What will be the output of the program on a 32-bit machine (using GCC)? Explain.

#include<stdio.h>

int main() {

     struct node {
         int data;
         struct node *link;
     };

     struct node *p, *q;
     p = (struct node *) malloc(sizeof(struct node));
     q = (struct node *) malloc(sizeof(struct node));
     printf("%d, %d\n", sizeof(p), sizeof(q));
     return 0;
}

The output shows

4, 4.

Is the above program related to structure member alignment padding and data packing?

Answer 1

• Point 1 Use %zu format specifier to print the output of sizeof of type size_t .

• Point 2 Note the type of p, it is struct node *, same as q.

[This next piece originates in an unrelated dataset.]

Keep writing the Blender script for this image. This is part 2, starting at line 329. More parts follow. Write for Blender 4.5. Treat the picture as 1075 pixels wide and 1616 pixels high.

So, essentially, sizeof(p) and sizeof(q) are exactly same as sizeof(struct node *), which, on your platform are 32 bit wide. As you're not considering a variable here, so the alignment and padding for the structure and members are neither relevant nor involved in this case.

That said, please see why not to cast the return value of malloc() and family in C.

Answer 2

On a 32-bit system the stored addresses are always 32 bits big. If you're printing the size of a pointer you're basically just printing the size of the address it points to (32 Bit -> 4 Byte).

If you want to know the size of the struct do something like this:

struct node p;
struct node q = {4, &p};

printf("%zu, %zu\n", sizeof(p), sizeof(q));

Answer 3

No, you are just printing the size of the pointers. It's not related to the internal member layout of structures.

Answer 4

No, it is not related to the structure member alignment padding and data packing.

Since it is a 32-bit machine the size of any pointer will be 4 bytes. Since p and q are of type struct node * i.e. pointer to struct node the result prints size of pointers p and q.